Sunlit lateral moraines made an alluring frame to the lower valley. Our altimeter put us at 4650 m, still 800 m above their sanctuary. We now traversed rightwards away from the main glacier towards the lake that we had spotted the previous day. The first downward gully disappeared into bare slabs and shaded depths. We crossed a rock spur in search of something more palatable. Here Mark found a second canyon, broader and easier-angled. In a single knee-wrecking hour this led us down to the brink of vertical moraine walls at the base of the main glacier.

Shalang valley and Nanda Kot

Shalang valley and Nanda Kot

Shalang Dhura

Shalang Dhura

The main icefall swung into view. High above, we spotted the level perch from which I had lowered Mark the previous afternoon and gasped at the scale and brutality of the terrain beneath. The icefall was close on 1000 m in total height, and completely inescapable. I’ve never seen a glacier quite so frightful anywhere in the world. To have embarked on that descent, with or without working crampons, would have been suicidal.

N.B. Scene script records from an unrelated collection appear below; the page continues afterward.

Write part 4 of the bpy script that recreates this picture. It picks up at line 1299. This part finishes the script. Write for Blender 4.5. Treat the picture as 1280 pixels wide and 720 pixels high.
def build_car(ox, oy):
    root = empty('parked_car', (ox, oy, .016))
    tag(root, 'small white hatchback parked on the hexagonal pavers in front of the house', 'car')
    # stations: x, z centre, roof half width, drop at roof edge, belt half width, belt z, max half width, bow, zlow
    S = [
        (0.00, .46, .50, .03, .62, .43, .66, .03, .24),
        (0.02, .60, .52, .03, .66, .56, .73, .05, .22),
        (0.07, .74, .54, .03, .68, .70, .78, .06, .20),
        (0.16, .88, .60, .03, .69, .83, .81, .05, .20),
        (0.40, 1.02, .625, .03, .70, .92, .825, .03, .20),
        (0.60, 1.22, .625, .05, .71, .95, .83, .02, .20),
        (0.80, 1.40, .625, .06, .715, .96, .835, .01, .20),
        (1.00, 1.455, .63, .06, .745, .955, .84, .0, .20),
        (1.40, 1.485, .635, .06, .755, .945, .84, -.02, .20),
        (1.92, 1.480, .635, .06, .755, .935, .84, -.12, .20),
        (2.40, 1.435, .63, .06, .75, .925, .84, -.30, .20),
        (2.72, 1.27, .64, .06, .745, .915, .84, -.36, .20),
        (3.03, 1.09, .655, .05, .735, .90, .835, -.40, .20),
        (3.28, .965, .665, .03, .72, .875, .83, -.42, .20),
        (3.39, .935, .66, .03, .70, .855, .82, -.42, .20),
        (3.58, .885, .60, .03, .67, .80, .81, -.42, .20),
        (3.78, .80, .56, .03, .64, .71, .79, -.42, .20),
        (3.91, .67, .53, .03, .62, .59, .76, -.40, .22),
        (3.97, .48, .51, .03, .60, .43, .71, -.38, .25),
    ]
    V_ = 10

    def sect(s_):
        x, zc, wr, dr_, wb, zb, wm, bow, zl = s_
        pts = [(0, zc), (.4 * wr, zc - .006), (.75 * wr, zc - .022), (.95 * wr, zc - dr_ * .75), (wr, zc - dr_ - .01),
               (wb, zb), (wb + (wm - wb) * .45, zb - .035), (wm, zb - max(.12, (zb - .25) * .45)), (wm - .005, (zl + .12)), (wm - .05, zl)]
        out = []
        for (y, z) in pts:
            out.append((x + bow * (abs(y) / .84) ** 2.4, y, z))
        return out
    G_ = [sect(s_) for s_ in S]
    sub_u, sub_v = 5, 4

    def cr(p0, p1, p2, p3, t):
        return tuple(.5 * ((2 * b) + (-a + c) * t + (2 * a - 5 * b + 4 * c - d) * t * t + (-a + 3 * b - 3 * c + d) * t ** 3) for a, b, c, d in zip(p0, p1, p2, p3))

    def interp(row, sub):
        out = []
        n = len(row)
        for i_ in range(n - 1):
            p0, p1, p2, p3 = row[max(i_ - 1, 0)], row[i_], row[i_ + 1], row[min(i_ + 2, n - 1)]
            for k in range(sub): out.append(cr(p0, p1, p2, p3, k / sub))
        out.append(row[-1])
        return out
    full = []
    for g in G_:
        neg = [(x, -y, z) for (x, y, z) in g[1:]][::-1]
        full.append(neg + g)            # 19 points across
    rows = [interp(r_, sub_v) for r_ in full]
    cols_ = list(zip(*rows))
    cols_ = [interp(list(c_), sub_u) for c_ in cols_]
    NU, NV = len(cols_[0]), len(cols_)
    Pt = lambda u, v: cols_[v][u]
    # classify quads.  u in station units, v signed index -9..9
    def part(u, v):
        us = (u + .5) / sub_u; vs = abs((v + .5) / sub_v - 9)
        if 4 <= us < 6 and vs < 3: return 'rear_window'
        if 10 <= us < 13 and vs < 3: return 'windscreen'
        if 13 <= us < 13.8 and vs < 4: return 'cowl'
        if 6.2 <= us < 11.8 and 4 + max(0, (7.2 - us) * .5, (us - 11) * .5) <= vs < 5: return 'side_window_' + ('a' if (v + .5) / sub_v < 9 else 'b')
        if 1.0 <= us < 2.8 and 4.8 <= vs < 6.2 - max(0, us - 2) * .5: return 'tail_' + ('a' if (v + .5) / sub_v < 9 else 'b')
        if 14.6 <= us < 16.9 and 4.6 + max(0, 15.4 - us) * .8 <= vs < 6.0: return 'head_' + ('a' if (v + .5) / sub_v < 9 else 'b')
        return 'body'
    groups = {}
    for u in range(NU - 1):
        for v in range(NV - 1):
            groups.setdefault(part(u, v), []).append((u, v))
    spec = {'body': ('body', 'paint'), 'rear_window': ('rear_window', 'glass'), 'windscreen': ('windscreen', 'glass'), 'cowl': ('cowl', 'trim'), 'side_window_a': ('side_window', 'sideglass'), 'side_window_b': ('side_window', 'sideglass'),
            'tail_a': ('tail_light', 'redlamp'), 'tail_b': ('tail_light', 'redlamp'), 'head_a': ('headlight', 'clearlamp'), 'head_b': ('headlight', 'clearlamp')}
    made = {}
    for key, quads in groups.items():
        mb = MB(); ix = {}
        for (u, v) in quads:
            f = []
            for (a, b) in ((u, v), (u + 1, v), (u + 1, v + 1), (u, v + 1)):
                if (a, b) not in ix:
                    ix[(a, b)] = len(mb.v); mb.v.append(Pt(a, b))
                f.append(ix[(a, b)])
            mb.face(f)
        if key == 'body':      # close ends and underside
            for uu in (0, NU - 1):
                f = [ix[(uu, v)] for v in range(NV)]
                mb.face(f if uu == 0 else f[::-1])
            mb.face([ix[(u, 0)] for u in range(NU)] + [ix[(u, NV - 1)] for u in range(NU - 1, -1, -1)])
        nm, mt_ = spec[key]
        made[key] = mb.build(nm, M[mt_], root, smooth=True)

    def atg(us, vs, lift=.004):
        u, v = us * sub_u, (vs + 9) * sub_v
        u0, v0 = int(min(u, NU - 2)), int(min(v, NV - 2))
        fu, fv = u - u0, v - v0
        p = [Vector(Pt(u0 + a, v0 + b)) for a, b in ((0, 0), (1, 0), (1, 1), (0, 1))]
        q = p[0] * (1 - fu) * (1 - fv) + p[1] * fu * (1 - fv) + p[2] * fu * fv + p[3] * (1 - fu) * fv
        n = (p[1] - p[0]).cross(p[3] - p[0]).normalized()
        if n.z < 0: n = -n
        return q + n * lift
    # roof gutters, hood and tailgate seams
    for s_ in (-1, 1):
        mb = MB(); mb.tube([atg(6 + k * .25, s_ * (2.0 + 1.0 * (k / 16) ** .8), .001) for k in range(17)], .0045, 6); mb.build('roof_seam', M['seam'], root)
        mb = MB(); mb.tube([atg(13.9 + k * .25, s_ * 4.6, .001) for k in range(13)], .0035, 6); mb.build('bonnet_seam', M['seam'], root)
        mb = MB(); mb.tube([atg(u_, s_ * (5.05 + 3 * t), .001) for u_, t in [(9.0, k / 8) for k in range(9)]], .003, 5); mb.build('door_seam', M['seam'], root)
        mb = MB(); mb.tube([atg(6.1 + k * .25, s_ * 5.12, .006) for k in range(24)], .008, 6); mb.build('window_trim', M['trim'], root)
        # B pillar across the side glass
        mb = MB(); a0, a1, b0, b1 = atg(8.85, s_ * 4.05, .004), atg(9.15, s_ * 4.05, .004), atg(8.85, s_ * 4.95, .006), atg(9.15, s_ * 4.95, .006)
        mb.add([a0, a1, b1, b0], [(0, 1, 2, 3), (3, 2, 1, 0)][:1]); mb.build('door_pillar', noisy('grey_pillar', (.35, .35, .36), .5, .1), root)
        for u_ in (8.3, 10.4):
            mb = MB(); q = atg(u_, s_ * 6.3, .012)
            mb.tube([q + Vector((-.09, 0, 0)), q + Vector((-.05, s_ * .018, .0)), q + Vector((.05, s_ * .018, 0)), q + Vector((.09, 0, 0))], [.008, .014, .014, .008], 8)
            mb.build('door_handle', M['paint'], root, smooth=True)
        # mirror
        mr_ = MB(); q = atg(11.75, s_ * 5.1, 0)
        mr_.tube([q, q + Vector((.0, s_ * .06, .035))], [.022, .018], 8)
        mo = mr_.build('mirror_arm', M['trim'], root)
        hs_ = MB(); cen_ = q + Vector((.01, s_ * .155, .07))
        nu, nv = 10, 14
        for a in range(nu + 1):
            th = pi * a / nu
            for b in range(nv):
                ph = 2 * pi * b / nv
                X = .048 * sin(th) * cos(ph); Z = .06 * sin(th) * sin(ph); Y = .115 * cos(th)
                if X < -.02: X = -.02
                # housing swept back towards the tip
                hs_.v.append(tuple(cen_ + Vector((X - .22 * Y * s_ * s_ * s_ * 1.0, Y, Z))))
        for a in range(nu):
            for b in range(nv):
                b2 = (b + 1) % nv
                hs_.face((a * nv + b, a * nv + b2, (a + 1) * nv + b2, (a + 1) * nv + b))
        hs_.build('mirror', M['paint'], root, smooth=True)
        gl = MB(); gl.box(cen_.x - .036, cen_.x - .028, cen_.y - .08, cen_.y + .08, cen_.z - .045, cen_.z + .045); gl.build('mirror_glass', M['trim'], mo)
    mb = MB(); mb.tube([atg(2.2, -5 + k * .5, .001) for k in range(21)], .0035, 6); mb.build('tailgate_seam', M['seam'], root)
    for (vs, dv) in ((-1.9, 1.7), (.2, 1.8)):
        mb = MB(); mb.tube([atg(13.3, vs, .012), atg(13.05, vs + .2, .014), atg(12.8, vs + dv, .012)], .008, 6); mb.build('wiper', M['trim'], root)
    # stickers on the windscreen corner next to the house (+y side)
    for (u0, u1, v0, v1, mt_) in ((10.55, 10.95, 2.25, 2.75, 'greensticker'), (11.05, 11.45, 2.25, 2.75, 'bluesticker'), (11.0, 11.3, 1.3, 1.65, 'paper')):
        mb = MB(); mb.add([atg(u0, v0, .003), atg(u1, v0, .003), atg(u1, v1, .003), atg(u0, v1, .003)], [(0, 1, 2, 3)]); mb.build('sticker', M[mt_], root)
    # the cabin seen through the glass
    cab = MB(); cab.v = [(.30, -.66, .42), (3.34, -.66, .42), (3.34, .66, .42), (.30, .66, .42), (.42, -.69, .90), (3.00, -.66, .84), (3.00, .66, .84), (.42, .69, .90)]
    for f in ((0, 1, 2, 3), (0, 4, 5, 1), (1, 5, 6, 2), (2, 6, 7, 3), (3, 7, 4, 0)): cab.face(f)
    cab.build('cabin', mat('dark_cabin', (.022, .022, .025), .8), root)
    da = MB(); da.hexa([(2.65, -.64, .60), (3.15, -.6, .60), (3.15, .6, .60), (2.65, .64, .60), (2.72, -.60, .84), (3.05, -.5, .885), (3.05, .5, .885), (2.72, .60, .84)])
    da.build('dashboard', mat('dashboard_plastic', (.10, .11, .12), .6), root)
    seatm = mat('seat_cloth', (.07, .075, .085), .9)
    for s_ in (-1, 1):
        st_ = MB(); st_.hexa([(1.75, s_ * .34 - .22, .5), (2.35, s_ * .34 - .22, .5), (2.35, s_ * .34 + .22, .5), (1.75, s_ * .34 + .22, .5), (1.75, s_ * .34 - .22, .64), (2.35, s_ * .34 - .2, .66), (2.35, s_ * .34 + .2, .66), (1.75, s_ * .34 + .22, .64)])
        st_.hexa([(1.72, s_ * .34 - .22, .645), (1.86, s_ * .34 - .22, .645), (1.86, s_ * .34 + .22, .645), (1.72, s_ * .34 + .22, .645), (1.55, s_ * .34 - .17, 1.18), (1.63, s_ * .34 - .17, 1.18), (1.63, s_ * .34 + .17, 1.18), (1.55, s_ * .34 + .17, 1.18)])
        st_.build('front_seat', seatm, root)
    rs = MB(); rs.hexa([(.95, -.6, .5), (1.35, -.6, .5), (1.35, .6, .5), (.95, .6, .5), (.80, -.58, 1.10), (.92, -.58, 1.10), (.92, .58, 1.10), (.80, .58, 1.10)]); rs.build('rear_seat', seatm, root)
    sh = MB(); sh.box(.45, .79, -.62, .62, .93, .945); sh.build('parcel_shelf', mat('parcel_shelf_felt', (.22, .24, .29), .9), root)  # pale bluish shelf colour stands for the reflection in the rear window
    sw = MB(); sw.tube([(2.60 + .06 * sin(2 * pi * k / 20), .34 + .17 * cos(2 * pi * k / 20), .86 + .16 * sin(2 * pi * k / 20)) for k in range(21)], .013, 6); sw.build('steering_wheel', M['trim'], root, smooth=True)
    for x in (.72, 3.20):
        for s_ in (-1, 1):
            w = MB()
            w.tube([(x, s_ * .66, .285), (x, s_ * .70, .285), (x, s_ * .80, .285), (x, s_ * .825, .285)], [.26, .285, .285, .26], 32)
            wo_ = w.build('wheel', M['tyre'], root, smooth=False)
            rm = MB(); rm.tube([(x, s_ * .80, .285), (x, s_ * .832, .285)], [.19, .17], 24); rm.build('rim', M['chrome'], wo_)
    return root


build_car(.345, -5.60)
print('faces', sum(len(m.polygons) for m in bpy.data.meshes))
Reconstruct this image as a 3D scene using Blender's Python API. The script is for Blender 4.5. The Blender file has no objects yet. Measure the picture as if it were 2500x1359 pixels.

Even now just 100 m above the flat lower glacier we feared a sting in the tail, but remarkably our canyon cut through the wall of conglomerate and offered a stairway of boulders down to safety. We ploughed through acres of pulverized silt and perched boulders to a ramp in the far moraine. With a couple of skips up the gravel walls I grasped tufts of warm grass and pulled over the crest. Mark sat ten m away by the edge of a tranquil little lake, surrounded by autumnal shrubbery. In an instant we were home and dry. We kicked off shoes, paddled our feet, and brewed a celebratory coffee.

The Poting valley dropped a further 1200 m to Bugdiyar on the main Munsiari trekking route. The descent took three more hours of thrashing through bear-infested forest on an intermittent trail. We arrived at nightfall and at last could realize our dreams of rice and dal. The woes of Hamlet were long forgotten. Life was once more vibrant, no longer melancholic. When the archway of adventure opens all we have to do is move.

Only back home in the UK did I find that the col had been crossed before by Dr Tom Longstaff and his Swiss guides Alexis and Henri Brocherel as a sequel to their 1905 Nanda Devi explorations. Their adventure is described in Longstaff’s autobiography This My Voyage. The glaciers may have been easier back then, but one can only bow in admiration to the amazing courage and commitment of Kumaun’s earliest climbing pioneers. For future reference the traverse should definitely be undertaken in the opposite direction from Poting to Shalang, allowing the route up the south side of the Poting glacier to be scouted from below. Spring would be the best time when snow-cover will allow faster and safer progress.

Summary
A traverse of the Shalang-Poting col (5595 m) in the Kumaun Himalaya by Martin Moran and Mark Thomas, 5 – 9 October 2015.

Author
Read about Martin Moran on Page 53.

Footnote

  1. The lake is named Pangti Tal on Google Earth. I think it possible that it was only discovered after the advent of satellite photography and it may never have been visited. It is a gem in the wilderness.